• Exercise: Your task is to print all of the material verbatim.

▬▬▬▬▬▬

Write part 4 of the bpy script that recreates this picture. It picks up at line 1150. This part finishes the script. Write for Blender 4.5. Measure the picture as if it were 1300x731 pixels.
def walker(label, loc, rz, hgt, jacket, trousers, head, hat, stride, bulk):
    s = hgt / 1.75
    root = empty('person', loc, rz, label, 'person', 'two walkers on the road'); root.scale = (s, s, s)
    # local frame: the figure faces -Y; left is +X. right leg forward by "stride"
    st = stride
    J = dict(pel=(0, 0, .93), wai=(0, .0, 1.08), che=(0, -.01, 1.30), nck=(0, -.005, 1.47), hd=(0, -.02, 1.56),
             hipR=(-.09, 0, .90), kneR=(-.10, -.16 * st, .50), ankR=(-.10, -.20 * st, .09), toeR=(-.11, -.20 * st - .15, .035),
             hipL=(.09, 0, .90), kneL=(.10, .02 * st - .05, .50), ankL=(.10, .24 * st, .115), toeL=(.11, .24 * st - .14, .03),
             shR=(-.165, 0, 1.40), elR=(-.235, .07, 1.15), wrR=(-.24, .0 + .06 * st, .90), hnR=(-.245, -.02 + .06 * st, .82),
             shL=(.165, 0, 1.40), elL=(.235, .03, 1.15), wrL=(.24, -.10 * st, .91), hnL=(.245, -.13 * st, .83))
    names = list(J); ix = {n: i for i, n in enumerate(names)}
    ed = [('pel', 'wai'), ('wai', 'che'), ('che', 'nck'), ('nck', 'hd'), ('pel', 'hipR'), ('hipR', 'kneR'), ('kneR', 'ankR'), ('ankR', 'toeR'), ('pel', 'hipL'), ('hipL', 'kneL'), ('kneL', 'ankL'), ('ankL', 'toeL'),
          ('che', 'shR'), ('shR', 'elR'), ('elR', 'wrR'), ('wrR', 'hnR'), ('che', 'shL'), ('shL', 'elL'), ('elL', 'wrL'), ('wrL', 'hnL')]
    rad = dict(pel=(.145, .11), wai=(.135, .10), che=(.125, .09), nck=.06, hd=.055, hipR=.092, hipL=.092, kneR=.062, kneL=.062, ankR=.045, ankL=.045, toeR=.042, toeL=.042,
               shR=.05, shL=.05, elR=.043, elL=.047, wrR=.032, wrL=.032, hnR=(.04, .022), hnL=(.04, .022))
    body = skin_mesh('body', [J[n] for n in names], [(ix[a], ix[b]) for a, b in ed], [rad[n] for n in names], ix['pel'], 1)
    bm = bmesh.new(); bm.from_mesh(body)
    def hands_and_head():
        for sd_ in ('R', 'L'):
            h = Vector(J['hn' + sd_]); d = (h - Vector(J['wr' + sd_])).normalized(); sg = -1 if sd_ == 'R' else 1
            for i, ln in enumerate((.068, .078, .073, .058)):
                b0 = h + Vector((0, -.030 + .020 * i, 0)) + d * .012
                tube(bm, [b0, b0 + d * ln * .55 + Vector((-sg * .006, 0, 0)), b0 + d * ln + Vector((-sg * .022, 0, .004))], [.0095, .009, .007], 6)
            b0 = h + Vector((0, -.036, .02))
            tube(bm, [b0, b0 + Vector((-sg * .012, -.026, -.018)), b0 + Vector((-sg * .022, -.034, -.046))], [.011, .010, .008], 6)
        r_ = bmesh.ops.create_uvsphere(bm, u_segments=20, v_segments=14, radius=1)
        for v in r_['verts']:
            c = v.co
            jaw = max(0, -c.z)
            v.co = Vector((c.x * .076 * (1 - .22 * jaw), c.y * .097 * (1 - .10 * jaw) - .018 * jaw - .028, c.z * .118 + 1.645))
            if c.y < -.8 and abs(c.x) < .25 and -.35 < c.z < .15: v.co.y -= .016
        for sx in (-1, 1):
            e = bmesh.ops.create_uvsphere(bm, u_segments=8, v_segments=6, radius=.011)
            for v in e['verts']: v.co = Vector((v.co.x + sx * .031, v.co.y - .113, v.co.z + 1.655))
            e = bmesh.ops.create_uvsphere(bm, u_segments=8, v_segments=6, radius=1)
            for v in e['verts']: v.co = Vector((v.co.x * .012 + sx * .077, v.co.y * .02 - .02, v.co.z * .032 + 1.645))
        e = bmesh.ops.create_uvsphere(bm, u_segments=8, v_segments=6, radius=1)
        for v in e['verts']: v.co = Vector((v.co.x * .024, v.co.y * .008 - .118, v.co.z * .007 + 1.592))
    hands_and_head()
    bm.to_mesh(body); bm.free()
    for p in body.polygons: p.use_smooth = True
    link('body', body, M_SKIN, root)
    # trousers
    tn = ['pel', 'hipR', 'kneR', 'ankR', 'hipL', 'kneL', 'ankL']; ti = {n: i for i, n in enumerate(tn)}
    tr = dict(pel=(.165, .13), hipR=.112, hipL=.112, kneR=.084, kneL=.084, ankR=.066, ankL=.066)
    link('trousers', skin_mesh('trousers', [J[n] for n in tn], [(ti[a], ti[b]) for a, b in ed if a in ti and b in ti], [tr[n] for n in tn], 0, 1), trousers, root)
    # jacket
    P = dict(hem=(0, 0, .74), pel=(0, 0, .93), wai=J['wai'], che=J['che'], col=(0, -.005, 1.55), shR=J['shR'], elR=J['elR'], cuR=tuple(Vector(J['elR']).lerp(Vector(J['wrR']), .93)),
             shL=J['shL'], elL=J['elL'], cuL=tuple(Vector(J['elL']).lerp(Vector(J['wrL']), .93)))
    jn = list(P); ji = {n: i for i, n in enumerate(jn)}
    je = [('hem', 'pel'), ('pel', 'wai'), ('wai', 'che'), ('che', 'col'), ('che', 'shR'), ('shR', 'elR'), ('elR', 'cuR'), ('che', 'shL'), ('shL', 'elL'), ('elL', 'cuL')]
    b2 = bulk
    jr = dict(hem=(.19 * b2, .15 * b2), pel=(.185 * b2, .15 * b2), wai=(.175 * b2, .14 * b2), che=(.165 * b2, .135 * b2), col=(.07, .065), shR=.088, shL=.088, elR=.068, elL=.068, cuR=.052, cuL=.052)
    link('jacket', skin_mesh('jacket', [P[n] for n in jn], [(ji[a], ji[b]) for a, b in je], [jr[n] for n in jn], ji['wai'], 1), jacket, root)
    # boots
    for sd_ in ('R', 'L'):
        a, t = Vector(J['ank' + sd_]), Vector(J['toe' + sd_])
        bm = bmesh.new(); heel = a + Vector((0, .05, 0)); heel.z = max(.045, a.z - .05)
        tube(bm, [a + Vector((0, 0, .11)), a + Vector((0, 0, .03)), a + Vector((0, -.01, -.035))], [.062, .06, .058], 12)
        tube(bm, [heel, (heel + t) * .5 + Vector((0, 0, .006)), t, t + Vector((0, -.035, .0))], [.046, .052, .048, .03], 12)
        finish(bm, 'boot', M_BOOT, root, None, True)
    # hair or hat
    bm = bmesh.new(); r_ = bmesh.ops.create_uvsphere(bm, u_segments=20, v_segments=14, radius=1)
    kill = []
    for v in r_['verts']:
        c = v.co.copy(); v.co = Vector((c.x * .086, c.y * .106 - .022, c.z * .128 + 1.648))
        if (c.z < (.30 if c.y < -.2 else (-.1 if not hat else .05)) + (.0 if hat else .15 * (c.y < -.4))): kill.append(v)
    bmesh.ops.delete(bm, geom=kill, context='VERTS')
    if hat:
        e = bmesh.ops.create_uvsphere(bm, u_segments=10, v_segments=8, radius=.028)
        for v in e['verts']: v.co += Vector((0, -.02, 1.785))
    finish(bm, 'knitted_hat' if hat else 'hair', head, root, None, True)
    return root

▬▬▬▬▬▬

• Worked answer:
Write part 4 of the bpy script that recreates this picture. It picks up at line 1150. This part finishes the script. Write for Blender 4.5. Measure the picture as if it were 1300x731 pixels.
def walker(label, loc, rz, hgt, jacket, trousers, head, hat, stride, bulk):
    s = hgt / 1.75
    root = empty('person', loc, rz, label, 'person', 'two walkers on the road'); root.scale = (s, s, s)
    # local frame: the figure faces -Y; left is +X. right leg forward by "stride"
    st = stride
    J = dict(pel=(0, 0, .93), wai=(0, .0, 1.08), che=(0, -.01, 1.30), nck=(0, -.005, 1.47), hd=(0, -.02, 1.56),
             hipR=(-.09, 0, .90), kneR=(-.10, -.16 * st, .50), ankR=(-.10, -.20 * st, .09), toeR=(-.11, -.20 * st - .15, .035),
             hipL=(.09, 0, .90), kneL=(.10, .02 * st - .05, .50), ankL=(.10, .24 * st, .115), toeL=(.11, .24 * st - .14, .03),
             shR=(-.165, 0, 1.40), elR=(-.235, .07, 1.15), wrR=(-.24, .0 + .06 * st, .90), hnR=(-.245, -.02 + .06 * st, .82),
             shL=(.165, 0, 1.40), elL=(.235, .03, 1.15), wrL=(.24, -.10 * st, .91), hnL=(.245, -.13 * st, .83))
    names = list(J); ix = {n: i for i, n in enumerate(names)}
    ed = [('pel', 'wai'), ('wai', 'che'), ('che', 'nck'), ('nck', 'hd'), ('pel', 'hipR'), ('hipR', 'kneR'), ('kneR', 'ankR'), ('ankR', 'toeR'), ('pel', 'hipL'), ('hipL', 'kneL'), ('kneL', 'ankL'), ('ankL', 'toeL'),
          ('che', 'shR'), ('shR', 'elR'), ('elR', 'wrR'), ('wrR', 'hnR'), ('che', 'shL'), ('shL', 'elL'), ('elL', 'wrL'), ('wrL', 'hnL')]
    rad = dict(pel=(.145, .11), wai=(.135, .10), che=(.125, .09), nck=.06, hd=.055, hipR=.092, hipL=.092, kneR=.062, kneL=.062, ankR=.045, ankL=.045, toeR=.042, toeL=.042,
               shR=.05, shL=.05, elR=.043, elL=.047, wrR=.032, wrL=.032, hnR=(.04, .022), hnL=(.04, .022))
    body = skin_mesh('body', [J[n] for n in names], [(ix[a], ix[b]) for a, b in ed], [rad[n] for n in names], ix['pel'], 1)
    bm = bmesh.new(); bm.from_mesh(body)
    def hands_and_head():
        for sd_ in ('R', 'L'):
            h = Vector(J['hn' + sd_]); d = (h - Vector(J['wr' + sd_])).normalized(); sg = -1 if sd_ == 'R' else 1
            for i, ln in enumerate((.068, .078, .073, .058)):
                b0 = h + Vector((0, -.030 + .020 * i, 0)) + d * .012
                tube(bm, [b0, b0 + d * ln * .55 + Vector((-sg * .006, 0, 0)), b0 + d * ln + Vector((-sg * .022, 0, .004))], [.0095, .009, .007], 6)
            b0 = h + Vector((0, -.036, .02))
            tube(bm, [b0, b0 + Vector((-sg * .012, -.026, -.018)), b0 + Vector((-sg * .022, -.034, -.046))], [.011, .010, .008], 6)
        r_ = bmesh.ops.create_uvsphere(bm, u_segments=20, v_segments=14, radius=1)
        for v in r_['verts']:
            c = v.co
            jaw = max(0, -c.z)
            v.co = Vector((c.x * .076 * (1 - .22 * jaw), c.y * .097 * (1 - .10 * jaw) - .018 * jaw - .028, c.z * .118 + 1.645))
            if c.y < -.8 and abs(c.x) < .25 and -.35 < c.z < .15: v.co.y -= .016
        for sx in (-1, 1):
            e = bmesh.ops.create_uvsphere(bm, u_segments=8, v_segments=6, radius=.011)
            for v in e['verts']: v.co = Vector((v.co.x + sx * .031, v.co.y - .113, v.co.z + 1.655))
            e = bmesh.ops.create_uvsphere(bm, u_segments=8, v_segments=6, radius=1)
            for v in e['verts']: v.co = Vector((v.co.x * .012 + sx * .077, v.co.y * .02 - .02, v.co.z * .032 + 1.645))
        e = bmesh.ops.create_uvsphere(bm, u_segments=8, v_segments=6, radius=1)
        for v in e['verts']: v.co = Vector((v.co.x * .024, v.co.y * .008 - .118, v.co.z * .007 + 1.592))
    hands_and_head()
    bm.to_mesh(body); bm.free()
    for p in body.polygons: p.use_smooth = True
    link('body', body, M_SKIN, root)
    # trousers
    tn = ['pel', 'hipR', 'kneR', 'ankR', 'hipL', 'kneL', 'ankL']; ti = {n: i for i, n in enumerate(tn)}
    tr = dict(pel=(.165, .13), hipR=.112, hipL=.112, kneR=.084, kneL=.084, ankR=.066, ankL=.066)
    link('trousers', skin_mesh('trousers', [J[n] for n in tn], [(ti[a], ti[b]) for a, b in ed if a in ti and b in ti], [tr[n] for n in tn], 0, 1), trousers, root)
    # jacket
    P = dict(hem=(0, 0, .74), pel=(0, 0, .93), wai=J['wai'], che=J['che'], col=(0, -.005, 1.55), shR=J['shR'], elR=J['elR'], cuR=tuple(Vector(J['elR']).lerp(Vector(J['wrR']), .93)),
             shL=J['shL'], elL=J['elL'], cuL=tuple(Vector(J['elL']).lerp(Vector(J['wrL']), .93)))
    jn = list(P); ji = {n: i for i, n in enumerate(jn)}
    je = [('hem', 'pel'), ('pel', 'wai'), ('wai', 'che'), ('che', 'col'), ('che', 'shR'), ('shR', 'elR'), ('elR', 'cuR'), ('che', 'shL'), ('shL', 'elL'), ('elL', 'cuL')]
    b2 = bulk
    jr = dict(hem=(.19 * b2, .15 * b2), pel=(.185 * b2, .15 * b2), wai=(.175 * b2, .14 * b2), che=(.165 * b2, .135 * b2), col=(.07, .065), shR=.088, shL=.088, elR=.068, elL=.068, cuR=.052, cuL=.052)
    link('jacket', skin_mesh('jacket', [P[n] for n in jn], [(ji[a], ji[b]) for a, b in je], [jr[n] for n in jn], ji['wai'], 1), jacket, root)
    # boots
    for sd_ in ('R', 'L'):
        a, t = Vector(J['ank' + sd_]), Vector(J['toe' + sd_])
        bm = bmesh.new(); heel = a + Vector((0, .05, 0)); heel.z = max(.045, a.z - .05)
        tube(bm, [a + Vector((0, 0, .11)), a + Vector((0, 0, .03)), a + Vector((0, -.01, -.035))], [.062, .06, .058], 12)
        tube(bm, [heel, (heel + t) * .5 + Vector((0, 0, .006)), t, t + Vector((0, -.035, .0))], [.046, .052, .048, .03], 12)
        finish(bm, 'boot', M_BOOT, root, None, True)
    # hair or hat
    bm = bmesh.new(); r_ = bmesh.ops.create_uvsphere(bm, u_segments=20, v_segments=14, radius=1)
    kill = []
    for v in r_['verts']:
        c = v.co.copy(); v.co = Vector((c.x * .086, c.y * .106 - .022, c.z * .128 + 1.648))
        if (c.z < (.30 if c.y < -.2 else (-.1 if not hat else .05)) + (.0 if hat else .15 * (c.y < -.4))): kill.append(v)
    bmesh.ops.delete(bm, geom=kill, context='VERTS')
    if hat:
        e = bmesh.ops.create_uvsphere(bm, u_segments=10, v_segments=8, radius=.028)
        for v in e['verts']: v.co += Vector((0, -.02, 1.785))
    finish(bm, 'knitted_hat' if hat else 'hair', head, root, None, True)
    return root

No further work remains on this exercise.